ボクシーで無骨なボディ、立ち上がったフロントウィンドウ、ワイドな樹脂フェンダー、大型のフロントスキッドプレートなど、オフロードが似合うエクステリアの「コンパクトクルーザーEV」。ボンネットに空いたスリッドや、正方形のサイドミラー、そしてライトブルーのボディカラーなど、かつてのFJクルーザーを彷彿とさせるデザインだ。小型のランドクルーザーにも見えなくはないが、その名からも、FJクルーザーをオマージュしたバッテリーEVであることは確かだろう。

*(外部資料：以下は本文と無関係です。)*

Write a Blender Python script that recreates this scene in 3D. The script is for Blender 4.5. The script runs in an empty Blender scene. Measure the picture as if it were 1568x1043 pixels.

FJクルーザーは、トヨタのSUVのなかでも「遊び」にフォーカスを置いたユニークな一台。北米では2006年から、日本では2010年から販売されていたが、北米では2013年に、日本でも2018年に生産終了となっている。しかし、アウトドア人気の影響もあり、中古車オークションでは300万円超で取引される個体もあるほど、現在もファンの多いモデルだ。
「FJ」という名は、1960年に開発された40系ランドクルーザーの型式が由来。未舗装路や砂地、岩盤路などが多い北米では、休日のアクティビティのみならず、生活のための移動手段としても、オフロード性能は必須。FJクルーザーはそうした背景のもとで誕生した。
アメリカ人好みな4リッターV6の大型エンジンと、ランクルやプラドと同様の「ラダーフレームシャシー」を採用しており、チャラめの外見には似合わない本格的なつくりをもつ、FJクルーザー。バックドアに横開き式が採用されていたことや、ガラスハッチが装備されていたこともあり、荷室の使い勝手は悪くはなかったが、サイドドアが、Bピラーのない「観音開き」タイプで、後部ドアだけを開けることができず、少々不評であったようだ。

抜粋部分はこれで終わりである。